Johanna Westeson is a Policy Fellow at SEI Headquarers – Rights and Equity, Resources, Rights and Development Division.
At SEI, she works primarily in the Agreement-making in the Sámi homeland project. The project, executed in close collaboration with Sámi reindeer herding communities, assesses to what extent agreements between herding communities and industries expected to drive green transition projects have the potential to safeguard indigenous rights and reindeer wellbeing.

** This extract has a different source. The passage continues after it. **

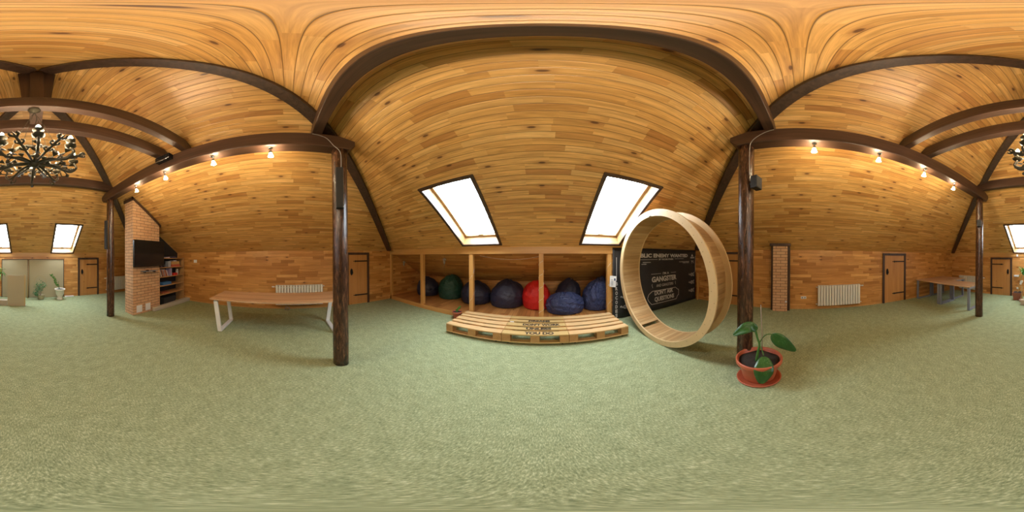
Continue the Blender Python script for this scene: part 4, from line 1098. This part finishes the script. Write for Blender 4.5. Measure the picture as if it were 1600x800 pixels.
for p in sp[6:]:
    for s in (-1, 1):
        d = V((s * .05, rnd.uniform(-.03, .03), rnd.uniform(.0, .05))); leaf_bm(bm, None, [p, p + d * .6 + V((0, 0, .012)), p + d * 1.3], .03, V((0, -1, .6)), 4)
obj('foliage', bm, 'leaf2', e)
# spiky plant in square pot right of the panels
e = thing('potted_yucca', (1.39, -5.87, 0), 'spiky green plant on a tall cane in a brown pot left of the beige panels', 'plant')
bm = nb(); hexa(bm, [(-.13, -.13, 0), (.13, -.13, 0), (.13, .13, 0), (-.13, .13, 0), (-.165, -.165, .27), (.165, -.165, .27), (.165, .165, .27), (-.165, .165, .27)]); box(bm, -.175, .175, -.175, .175, .255, .285); obj('pot', bm, plain('brown_pot', (.26, .085, .045), .5), e, bevel=.008)
bm = nb(); box(bm, -.15, .15, -.15, .15, .27, .29); obj('soil', bm, 'soil', e)
bm = nb(); tube(bm, spline([(0, .0, .28), (-.06, .03, .5), (-.12, .08, .75), (-.22, .12, .95)], 6), .018, 8); obj('cane', bm, 'cane', e)
rnd = random.Random(3); bm = nb()
for i in range(26):
    a = rnd.uniform(0, 2 * pi); el = rnd.uniform(-.1, 1.2); L = rnd.uniform(.28, .42); c = V((-.23, .12, .95)); d = V((cos(a) * cos(el), sin(a) * cos(el) * .8, sin(el)))
    leaf_bm(bm, None, [c, c + d * L * .5 + V((0, 0, .05)), c + d * L + V((0, 0, -.14 * (1 - el / 1.6)))], .035, V((0, 0, 1)), 8)
solid(obj('foliage', bm, 'leaf2', e))
e = thing('orchid', (1.17, -5.60, 0), 'white flowering orchid on bamboo canes in front of the brown pot', 'plant')
bm = nb(); tube(bm, [(.0, 0, .06), (.02, 0, .6)], .010, 6); tube(bm, [(.06, 0, .06), (-.02, .02, .55)], .008, 6); tube(bm, [(-.04, .02, .06), (.03, 0, .42)], .008, 6); obj('cane', bm, 'cane', e)
for c, r in (((.03, 0, .72), .055), ((.05, .01, .66), .045), ((.16, .05, .50), .04), ((.0, .02, .75), .04)):
    bm = nb()
    for k in range(5):
        a = k * 2 * pi / 5; d = V((cos(a), -.25, sin(a))); leaf_bm(bm, None, [V(c), V(c) + d * r * .6, V(c) + d * r], r * .9, V((0, -1, 0)), 4)
    solid(obj('flower', bm, 'paper', e))
bm = nb(); lathe(bm, [(0, 0), (.09, 0), (.11, .08), (.10, .08), (0, .06)], n=18); obj('pot', bm, plain('pinkish_pot', (.55, .38, .28), .5), e)

# ------------------------------------------------------------------ beige panels
def panel(name, x0, x1, label, mat='mdf'):
    e = wthing(name, ((x0 + x1) / 2, YB + .06, 0), label, 'panel', 'beige panels standing against the back wall')
    bm = nb(); box(bm, x0 + .02, x1 - .02, YB + .045, YB + .065, .02, 1.50); obj('board', bm, mat, e)
    bm = nb(); box(bm, x0, x0 + .024, YB + .014, YB + .075, 0, 1.525); box(bm, x1 - .024, x1, YB + .014, YB + .075, 0, 1.525); box(bm, x0, x1, YB + .014, YB + .075, 1.50, 1.525); obj('frame', bm, 'darkz', e)
panel('wall_panel', -1.27, .125, 'wide framed beige panel against the back wall behind the leafy bush')
panel('wall_panel', .135, 1.18, 'framed beige panel against the back wall beside the spiky plant')
e = wthing('standing_board', (.50, -5.165, 0), 'loose beige board standing upright on the carpet before the framed panels', 'board')
bm = nb(); box(bm, .235, .77, -5.175, -5.155, .0, 1.02); obj('board', bm, 'mdf2', e)
bm = nb(); box(bm, .20, .235, -5.26, -5.15, 0, 1.03); obj('edge_post', bm, 'cane', e)
bm = nb(); tube(bm, [(.20, -5.20, .03), (.20, -5.15, .03)], .02, 8); obj('foot', bm, 'paper', e)
e = wthing('low_box', (.98, -5.24, 0), 'low pale beige box on the carpet between the loose board and the orchid', 'box')
bm = nb(); box(bm, .79, 1.13, -5.32, -5.17, 0, .15); obj('box_body', bm, plain('pale_card', (.44, .35, .25), .7), e, bevel=.005)
bm = nb(); box(bm, .78, 1.14, -5.33, -5.16, .15, .18); obj('lid', bm, plain('pale_card_lid', (.46, .37, .27), .7), e, bevel=.005)
e = wthing('bamboo_pole', (.14, -6.28, 0), 'thin bamboo pole leaning where the two framed panels meet', 'pole')
bm = nb(); tube(bm, [(.15, -6.22, 0), (.135, -6.30, .75), (.13, -6.32, 1.48)], [.018, .014, .010], 8); obj('pole', bm, 'cane', e)

# ------------------------------------------------------------------ small wall fittings
def fitting(name, wall, t, z, w, h, d, label, cat, mat='paper', parts=None):
    P = {'L': (XL + .0, t), 'R': (XR, t), 'B': (t, YB)}[wall]
    e = wthing(name, (P[0], P[1], z), label, cat)
    bm = nb()
    if wall == 'R': box(bm, XR - d, XR - .001, t - w / 2, t + w / 2, z, z + h)
    if wall == 'L': box(bm, XL + .001, XL + d, t - w / 2, t + w / 2, z, z + h)
    if wall == 'B': box(bm, t - w / 2, t + w / 2, YB + .001, YB + d, z, z + h)
    obj('plate', bm, mat, e, bevel=.003)
    if parts:
        for dt in parts:
            bm = nb()
            if wall == 'R': tube(bm, [(XR - d + .001, t + dt, z + h / 2), (XR - d - .004, t + dt, z + h / 2)], .022, 14)
            obj('socket', bm, 'grey', e)
fitting('wall_socket', 'R', -.12, .325, .16, .075, .012, 'white double wall socket between brick pilaster and radiator', 'socket', parts=(-.038, .038))
fitting('paper_note', 'L', -3.07, 1.395, .13, .10, .004, 'small pale paper note pinned to the left wall beside the bookcase', 'note')
fitting('thermostat', 'B', 1.535, 1.62, .07, .09, .03, 'small white sensor box on the back wall above the spiky plant', 'sensor')
fitting('wall_box', 'B', 1.56, .81, .20, .07, .06, 'white box shelf on the back wall beside the far door', 'box')
bm = nb(); box(bm, -1.66, -1.30, -6.36, -6.28, 0, .04); tag(obj('extension_block', bm, 'paper', bevel=.006), 'white power strip on the floor at the back wall by the white pedestal pot', 'power strip')
# hidden joint lines: narrow cabinet outline in the left wall cladding
# ------------------------------------------------------------------ world, camera, output
w = bpy.data.worlds.new('World'); scene.world = w; w.use_nodes = True
bg = w.node_tree.nodes['Background']; bg.inputs[0].default_value = (.86, .94, 1.0, 1); bg.inputs[1].default_value = 12.0
cam = bpy.data.cameras.new('Camera'); cam.type = 'PANO'
cam.panorama_type = 'EQUIRECTANGULAR'
co = bpy.data.objects.new('Camera', cam); COL.objects.link(co); scene.camera = co
pit, rol, yaw = -.007, .0029, .1948
c, s = cos(pit), sin(pit); Rp = Mx(((1, 0, 0), (0, c, -s), (0, s, c)))
c, s = cos(rol), sin(rol); Rr = Mx(((c, 0, s), (0, 1, 0), (-s, 0, c)))
c, s = cos(yaw), sin(yaw); Ry = Mx(((c, -s, 0), (s, c, 0), (0, 0, 1)))
Tm = Mx(((1, 0, 0), (0, 0, -1), (0, 1, 0)))
co.matrix_world = Mx.Translation((0, 0, H)) @ (Ry @ Rr @ Rp @ Tm).to_4x4()
for o in bpy.data.objects:
    if '_w' in o: del o['_w']
scene.view_settings.view_transform = 'Standard'; scene.view_settings.look = 'None'
scene.view_settings.exposure = 1.08; scene.view_settings.gamma = 1.0; scene.view_settings.use_curve_mapping = False
scene.cycles.use_denoising = True
scene.cycles.max_bounces = 10; scene.cycles.diffuse_bounces = 6; scene.cycles.sample_clamp_indirect = 8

Johanna has previously held positions as a Legal Advisor in, e.g., the human rights organizations Civil Rights Defenders and Amnesty International, working on minority rights, indigenous rights, climate justice and social/economic rights. At Amnesty International, she built the Sámi rights program of the Swedish branch of the organization, and she has a broad network of human rights and legal experts and scholars in and outside of Sápmi. She has domestic and international experience of human rights litigation, advocacy and research. Johanna has worked internationally with the Center for Reproductive Rights and Sida and has been a human rights consultant with the WHO.
In 2024, she published her first book, a historical and personal narrative of the Swedish colonial history and present in Sápmi. The book, “Min kärlek till detta folk”, takes as its point of departure the work of her grandfather, a priest, who served the state in Sápmi at a critical time of Sweden’s colonial expansion, the early 1900s.
Johanna holds an LL.M. from Uppsala University, Sweden, and an LL.M. from Columbia University, New York, where she focused on international human rights and feminist legal theory.